More to the point, we’ve seen what happens when someone goes on a killing spree in an environment filled with men: the men die, along with the women. The presence of men saved not one person in the Gabrielle Giffords shooting, the Aurora Theater massacre, or the Virgina Tech shooting. Manhood does not make you immune to bullets.
But more importantly, if Allen wants someone to blame for the lack of men in elementary schools, all she has to do is look around at her colleagues in the conservative movement. If there is anything that keeps men from being teachers in kindergarten and elementary schools, it’s the very notions equating masculinity and aggression that she’s trying to sell as an ideal right here. Conservative notions of gender actively discourage men from taking those positions. A grown man who willingly takes the role of nurturing small children would be seen as effeminate and weak at best; a potential sexual predator at best.

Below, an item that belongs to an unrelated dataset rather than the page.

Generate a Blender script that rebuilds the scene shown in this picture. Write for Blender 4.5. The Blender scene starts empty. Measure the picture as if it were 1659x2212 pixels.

For all the noises she makes about the school being a “feminized setting” governed by passivity, the conservative agenda of traditional values has never encouraged men to go into that realm. On the contrary, conservatives police gender enthusiastically in order to keep men from taking those roles. In the world of National Review, seeking out that kind of job would be seen as self-castration.
Amanda Marcotte seizes on the irony implicit in Allen’s piece and shreds it with delight:
So the problem is that teachers and other caregiving professions are overly populated by women. Got it. So, there’s only one solution to this problem: Role reversal. Men should now take on the jobs of nurses, teachers, day care workers, and definitely airline stewards. Men, after all, have bodies that deflect bullets and superstrength to protect the juicy targets of the madmen with guns that we’re obligated to accept as an inevitability. In order to free men up for these jobs, I guess women will have to take jobs as doctors (actually, they’re already doing that!), corporate executives, and politicians: Jobs that don’t require you to be on the front lines when crazed gunmen attack vulnerable charges that will now be cared for by men.
I don’t see that happening, myself. Some days, all you can do is try to laugh and put on some Elvis.